**Stated goal:** List every line below containing "from".
------ Data shown ------
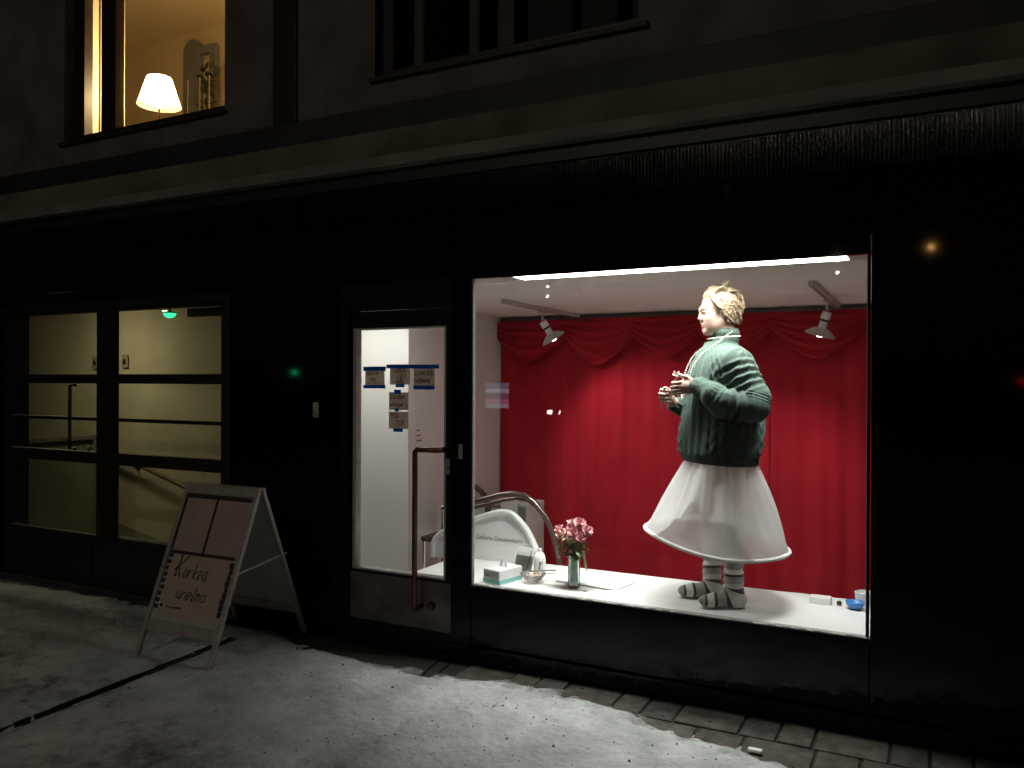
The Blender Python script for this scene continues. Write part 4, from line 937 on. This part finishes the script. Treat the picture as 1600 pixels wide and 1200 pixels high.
    for i in range(4):
        z0 = 1.124-.0195*i; fx = .008*(1.5-abs(i-1.2))
        k0 = np.array([.281+fx, .006, z0]); k1 = k0+np.array([.012, .032, -.003]); k2 = k1+np.array([-.022, .020, -.004]); k3 = k2+np.array([-.022, -.004, -.002])
        v.cap(k0, k1, .0098, .0092, .004); v.cap(k1, k2, .0092, .0086, .003); v.cap(k2, k3, .0084, .0074, .003)
    v.cap((.243, .028, 1.112), (.267, .052, 1.128), .0115, .0095, .006); v.cap((.267, .052, 1.128), (.281, .056, 1.132), .0092, .008, .003)
    V, F = v.mesh()
    o = np_mesh('body', V, F, [M['skin'], M['lip'], M['eye'], M['brow']], pe)
    fc = V[F].mean(1); q = (fc-HC)@HROT.T; mi = np.zeros(len(F), np.int32); x, y, z = q.T
    lipm = (x > .080) & (((y/.023)**2+((z+.0610)/.0115)**2) < 1); mi[lipm] = 1
    for s in (1, -1):
        mi[(x > .066) & ((((y-s*.031)/.0115)**2+((z-.003)/.0045)**2) < 1)] = 2
        mi[(x > .06) & ((np.abs(z-.026-.004*np.sin((y*s-.012)*70)) < .0038) & (y*s > .012) & (y*s < .048))] = 3
    mi[fc[:, 2] < 1.385] = 0
    o.data.polygons.foreach_set('material_index', mi); return o
body()
def hair():
    v = Vol(np.arange(-.17, .16, .0027), np.arange(-.14, .14, .0027), np.arange(1.40, 1.70, .0027))
    E = lambda c, r, k=.012, sub=False: v.ell(hp_(c), r, k, sub, HROT)
    def L(P, R_, k=.003):
        P = [np.array(p, float) for p in P]; Q = []
        for i in range(len(P)-1):
            p0, p1, p2, p3 = P[max(i-1, 0)], P[i], P[i+1], P[min(i+2, len(P)-1)]
            for t in (0, .25, .5, .75): Q.append(.5*((2*p1)+(-p0+p2)*t+(2*p0-5*p1+4*p2-p3)*t*t+(-p0+3*p1-3*p2+p3)*t**3))
        Q.append(P[-1]); n = len(Q)-1; rr = np.interp(np.linspace(0, 1, n+1), np.linspace(0, 1, len(R_)), R_)
        for i in range(n): v.cap(hp_(Q[i]), hp_(Q[i+1]), rr[i], rr[i+1], k)
    E((-.028, 0, .046), (.098, .084, .084)); E((-.056, 0, -.010), (.056, .072, .066), .03)
    E((.100, 0, -.055), (.074, .085, .108), .010, True)                                 # face opening
    r = random.Random(31); g = lambda a: r.gauss(0, a)
    # fringe brushed up and back from the forehead
    for i in range(60):
        y = -.062+.124*(i/59)+g(.003); x0 = .066-abs(y)*.45
        L([(x0+.004, y, .060+g(.004)), (x0-.004, y*1.02+g(.004), .092+g(.005)), (x0-.045, y*1.05+g(.008), .126-abs(y)*.28+g(.006)), (x0-.105+g(.01), y*1.12+g(.01), .112-abs(y)*.3+g(.006)), (-.105+g(.01), y*1.1+g(.01), .060+g(.015))], [.0020, .0042, .0050, .0045, .0015])
    # sides swept back over the ears to the nape, layered and uneven
    for i in range(230):
        s = 1 if i % 2 else -1; t = r.random(); a0 = r.uniform(0, 1)
        st = (.048-.09*t+g(.006), s*(.045+.012*math.sin(t*3)+g(.004)), .100-.01*t+g(.008))
        m1 = (.030-.10*t+g(.008), s*(.083+.006*math.sin(t*3.1)+g(.003)), .045+g(.012))
        m2 = (-.005-.10*t+g(.008), s*(.084-.020*t+g(.004)), -.005+g(.012))
        en = (-.026-.072*t+g(.008), s*(.074-.034*t+g(.005)), -.040-.030*a0-.016*t+g(.007))
        L([st, m1, m2, en], [.0024, .0046, .0048, .0014])
    for i in range(44):                                                                   # back of the head
        y = r.uniform(-.06, .06); L([(-.06+g(.01), y*.7, .118), (-.116+g(.004), y, .06+g(.01)), (-.116+g(.005), y, .005+g(.01)), (-.092+g(.006), y*.85, -.045+g(.012)), (-.070+g(.008), y*.7, -.075+g(.010))], [.0024, .0048, .0050, .0042, .0014])
    for k in range(7):                                                                    # tuft sticking up at the crown
        L([(-.035+g(.006), g(.01), .118), (-.058+g(.006), .006+g(.008), .140+g(.004)), (-.082+g(.010), .010+g(.012), .152+g(.010))], [.0055, .0042, .0010])
    for k in range(8):                                                                   # stray ends
        s = 1 if k % 2 else -1; L([(-.09+g(.02), s*(.05+g(.015)), .06+g(.03)), (-.118+g(.012), s*(.055+g(.015)), .045+g(.03)), (-.130+g(.012), s*(.06+g(.02)), .03+g(.03))], [.004, .0026, .0010])
    V, F = v.mesh(); return np_mesh('hair', V, F, M['hair'], pe)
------
**Answer to the problem:**
The Blender Python script for this scene continues. Write part 4, from line 937 on. This part finishes the script. Treat the picture as 1600 pixels wide and 1200 pixels high.
    # fringe brushed up and back from the forehead